DATA PROVIDED:
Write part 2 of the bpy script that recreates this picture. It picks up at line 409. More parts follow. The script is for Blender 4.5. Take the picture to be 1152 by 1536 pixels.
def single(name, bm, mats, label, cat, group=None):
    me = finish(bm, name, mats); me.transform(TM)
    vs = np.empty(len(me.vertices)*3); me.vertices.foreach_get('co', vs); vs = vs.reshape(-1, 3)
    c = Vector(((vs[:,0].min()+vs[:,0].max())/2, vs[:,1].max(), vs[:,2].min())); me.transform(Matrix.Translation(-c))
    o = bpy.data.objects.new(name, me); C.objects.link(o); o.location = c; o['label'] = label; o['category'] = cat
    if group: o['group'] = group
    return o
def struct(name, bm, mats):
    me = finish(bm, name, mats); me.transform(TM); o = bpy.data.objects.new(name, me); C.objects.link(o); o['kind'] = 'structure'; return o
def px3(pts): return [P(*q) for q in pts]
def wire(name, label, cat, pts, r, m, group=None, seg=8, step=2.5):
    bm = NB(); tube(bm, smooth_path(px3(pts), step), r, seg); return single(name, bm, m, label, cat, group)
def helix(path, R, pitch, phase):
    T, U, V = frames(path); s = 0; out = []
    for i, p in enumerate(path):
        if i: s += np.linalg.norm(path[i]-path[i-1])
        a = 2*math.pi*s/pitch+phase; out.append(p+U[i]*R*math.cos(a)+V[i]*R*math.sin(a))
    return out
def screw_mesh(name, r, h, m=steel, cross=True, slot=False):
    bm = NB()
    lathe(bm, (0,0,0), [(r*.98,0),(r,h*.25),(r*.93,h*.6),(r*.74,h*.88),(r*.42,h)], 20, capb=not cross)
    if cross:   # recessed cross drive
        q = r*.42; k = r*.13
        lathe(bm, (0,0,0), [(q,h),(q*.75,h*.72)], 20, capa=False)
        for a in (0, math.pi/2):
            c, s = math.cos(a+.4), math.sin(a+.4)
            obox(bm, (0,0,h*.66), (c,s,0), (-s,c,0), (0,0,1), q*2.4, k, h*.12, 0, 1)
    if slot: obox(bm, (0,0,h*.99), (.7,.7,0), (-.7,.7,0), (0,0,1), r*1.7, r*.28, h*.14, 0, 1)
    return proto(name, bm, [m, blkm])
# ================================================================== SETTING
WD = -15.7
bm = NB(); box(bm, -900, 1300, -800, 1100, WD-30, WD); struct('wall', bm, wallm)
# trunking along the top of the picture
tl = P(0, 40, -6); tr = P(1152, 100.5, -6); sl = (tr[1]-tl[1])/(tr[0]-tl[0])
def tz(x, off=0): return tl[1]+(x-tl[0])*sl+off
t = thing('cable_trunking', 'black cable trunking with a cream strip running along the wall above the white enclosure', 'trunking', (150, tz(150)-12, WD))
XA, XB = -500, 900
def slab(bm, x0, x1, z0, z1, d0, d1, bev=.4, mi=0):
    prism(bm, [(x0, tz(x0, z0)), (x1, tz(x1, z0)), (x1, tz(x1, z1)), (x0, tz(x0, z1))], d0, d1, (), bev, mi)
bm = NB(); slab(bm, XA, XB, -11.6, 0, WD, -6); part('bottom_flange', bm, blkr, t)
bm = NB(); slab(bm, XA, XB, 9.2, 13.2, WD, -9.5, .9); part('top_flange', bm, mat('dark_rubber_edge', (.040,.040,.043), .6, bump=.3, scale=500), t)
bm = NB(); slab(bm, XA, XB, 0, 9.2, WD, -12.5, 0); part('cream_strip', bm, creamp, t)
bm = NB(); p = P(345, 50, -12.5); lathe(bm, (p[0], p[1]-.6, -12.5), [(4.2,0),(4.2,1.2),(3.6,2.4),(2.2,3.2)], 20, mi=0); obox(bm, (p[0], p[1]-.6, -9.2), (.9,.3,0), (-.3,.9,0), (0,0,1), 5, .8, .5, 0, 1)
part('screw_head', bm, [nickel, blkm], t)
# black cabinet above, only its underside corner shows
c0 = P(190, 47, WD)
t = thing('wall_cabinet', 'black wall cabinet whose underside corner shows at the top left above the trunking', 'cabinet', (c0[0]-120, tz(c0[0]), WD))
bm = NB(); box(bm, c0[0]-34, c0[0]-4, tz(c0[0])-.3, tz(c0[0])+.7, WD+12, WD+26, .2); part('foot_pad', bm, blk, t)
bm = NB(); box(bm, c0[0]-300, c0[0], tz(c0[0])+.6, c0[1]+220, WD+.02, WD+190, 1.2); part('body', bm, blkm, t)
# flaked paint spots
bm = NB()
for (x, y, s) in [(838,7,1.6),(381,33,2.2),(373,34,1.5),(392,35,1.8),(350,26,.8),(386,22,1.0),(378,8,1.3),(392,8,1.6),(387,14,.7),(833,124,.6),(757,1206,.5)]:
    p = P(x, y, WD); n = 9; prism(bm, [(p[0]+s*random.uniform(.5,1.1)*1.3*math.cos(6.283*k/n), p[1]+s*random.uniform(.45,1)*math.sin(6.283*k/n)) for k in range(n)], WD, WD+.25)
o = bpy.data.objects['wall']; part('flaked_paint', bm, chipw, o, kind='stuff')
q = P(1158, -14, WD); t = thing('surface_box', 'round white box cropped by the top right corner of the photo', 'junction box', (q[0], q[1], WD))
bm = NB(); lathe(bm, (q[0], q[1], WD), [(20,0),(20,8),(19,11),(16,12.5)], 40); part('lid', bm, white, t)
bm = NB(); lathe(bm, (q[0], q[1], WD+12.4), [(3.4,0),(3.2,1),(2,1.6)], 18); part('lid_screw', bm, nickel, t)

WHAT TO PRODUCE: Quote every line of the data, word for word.

THE OUTPUT:
Write part 2 of the bpy script that recreates this picture. It picks up at line 409. More parts follow. The script is for Blender 4.5. Take the picture to be 1152 by 1536 pixels.
def single(name, bm, mats, label, cat, group=None):
    me = finish(bm, name, mats); me.transform(TM)
    vs = np.empty(len(me.vertices)*3); me.vertices.foreach_get('co', vs); vs = vs.reshape(-1, 3)
    c = Vector(((vs[:,0].min()+vs[:,0].max())/2, vs[:,1].max(), vs[:,2].min())); me.transform(Matrix.Translation(-c))
    o = bpy.data.objects.new(name, me); C.objects.link(o); o.location = c; o['label'] = label; o['category'] = cat
    if group: o['group'] = group
    return o
def struct(name, bm, mats):
    me = finish(bm, name, mats); me.transform(TM); o = bpy.data.objects.new(name, me); C.objects.link(o); o['kind'] = 'structure'; return o
def px3(pts): return [P(*q) for q in pts]
def wire(name, label, cat, pts, r, m, group=None, seg=8, step=2.5):
    bm = NB(); tube(bm, smooth_path(px3(pts), step), r, seg); return single(name, bm, m, label, cat, group)
def helix(path, R, pitch, phase):
    T, U, V = frames(path); s = 0; out = []
    for i, p in enumerate(path):
        if i: s += np.linalg.norm(path[i]-path[i-1])
        a = 2*math.pi*s/pitch+phase; out.append(p+U[i]*R*math.cos(a)+V[i]*R*math.sin(a))
    return out
def screw_mesh(name, r, h, m=steel, cross=True, slot=False):
    bm = NB()
    lathe(bm, (0,0,0), [(r*.98,0),(r,h*.25),(r*.93,h*.6),(r*.74,h*.88),(r*.42,h)], 20, capb=not cross)
    if cross:   # recessed cross drive
        q = r*.42; k = r*.13
        lathe(bm, (0,0,0), [(q,h),(q*.75,h*.72)], 20, capa=False)
        for a in (0, math.pi/2):
            c, s = math.cos(a+.4), math.sin(a+.4)
            obox(bm, (0,0,h*.66), (c,s,0), (-s,c,0), (0,0,1), q*2.4, k, h*.12, 0, 1)
    if slot: obox(bm, (0,0,h*.99), (.7,.7,0), (-.7,.7,0), (0,0,1), r*1.7, r*.28, h*.14, 0, 1)
    return proto(name, bm, [m, blkm])
# ================================================================== SETTING
WD = -15.7
bm = NB(); box(bm, -900, 1300, -800, 1100, WD-30, WD); struct('wall', bm, wallm)
# trunking along the top of the picture
tl = P(0, 40, -6); tr = P(1152, 100.5, -6); sl = (tr[1]-tl[1])/(tr[0]-tl[0])
def tz(x, off=0): return tl[1]+(x-tl[0])*sl+off
t = thing('cable_trunking', 'black cable trunking with a cream strip running along the wall above the white enclosure', 'trunking', (150, tz(150)-12, WD))
XA, XB = -500, 900
def slab(bm, x0, x1, z0, z1, d0, d1, bev=.4, mi=0):
    prism(bm, [(x0, tz(x0, z0)), (x1, tz(x1, z0)), (x1, tz(x1, z1)), (x0, tz(x0, z1))], d0, d1, (), bev, mi)
bm = NB(); slab(bm, XA, XB, -11.6, 0, WD, -6); part('bottom_flange', bm, blkr, t)
bm = NB(); slab(bm, XA, XB, 9.2, 13.2, WD, -9.5, .9); part('top_flange', bm, mat('dark_rubber_edge', (.040,.040,.043), .6, bump=.3, scale=500), t)
bm = NB(); slab(bm, XA, XB, 0, 9.2, WD, -12.5, 0); part('cream_strip', bm, creamp, t)
bm = NB(); p = P(345, 50, -12.5); lathe(bm, (p[0], p[1]-.6, -12.5), [(4.2,0),(4.2,1.2),(3.6,2.4),(2.2,3.2)], 20, mi=0); obox(bm, (p[0], p[1]-.6, -9.2), (.9,.3,0), (-.3,.9,0), (0,0,1), 5, .8, .5, 0, 1)
part('screw_head', bm, [nickel, blkm], t)
# black cabinet above, only its underside corner shows
c0 = P(190, 47, WD)
t = thing('wall_cabinet', 'black wall cabinet whose underside corner shows at the top left above the trunking', 'cabinet', (c0[0]-120, tz(c0[0]), WD))
bm = NB(); box(bm, c0[0]-34, c0[0]-4, tz(c0[0])-.3, tz(c0[0])+.7, WD+12, WD+26, .2); part('foot_pad', bm, blk, t)
bm = NB(); box(bm, c0[0]-300, c0[0], tz(c0[0])+.6, c0[1]+220, WD+.02, WD+190, 1.2); part('body', bm, blkm, t)
# flaked paint spots
bm = NB()
for (x, y, s) in [(838,7,1.6),(381,33,2.2),(373,34,1.5),(392,35,1.8),(350,26,.8),(386,22,1.0),(378,8,1.3),(392,8,1.6),(387,14,.7),(833,124,.6),(757,1206,.5)]:
    p = P(x, y, WD); n = 9; prism(bm, [(p[0]+s*random.uniform(.5,1.1)*1.3*math.cos(6.283*k/n), p[1]+s*random.uniform(.45,1)*math.sin(6.283*k/n)) for k in range(n)], WD, WD+.25)
o = bpy.data.objects['wall']; part('flaked_paint', bm, chipw, o, kind='stuff')
q = P(1158, -14, WD); t = thing('surface_box', 'round white box cropped by the top right corner of the photo', 'junction box', (q[0], q[1], WD))
bm = NB(); lathe(bm, (q[0], q[1], WD), [(20,0),(20,8),(19,11),(16,12.5)], 40); part('lid', bm, white, t)
bm = NB(); lathe(bm, (q[0], q[1], WD+12.4), [(3.4,0),(3.2,1),(2,1.6)], 18); part('lid_screw', bm, nickel, t)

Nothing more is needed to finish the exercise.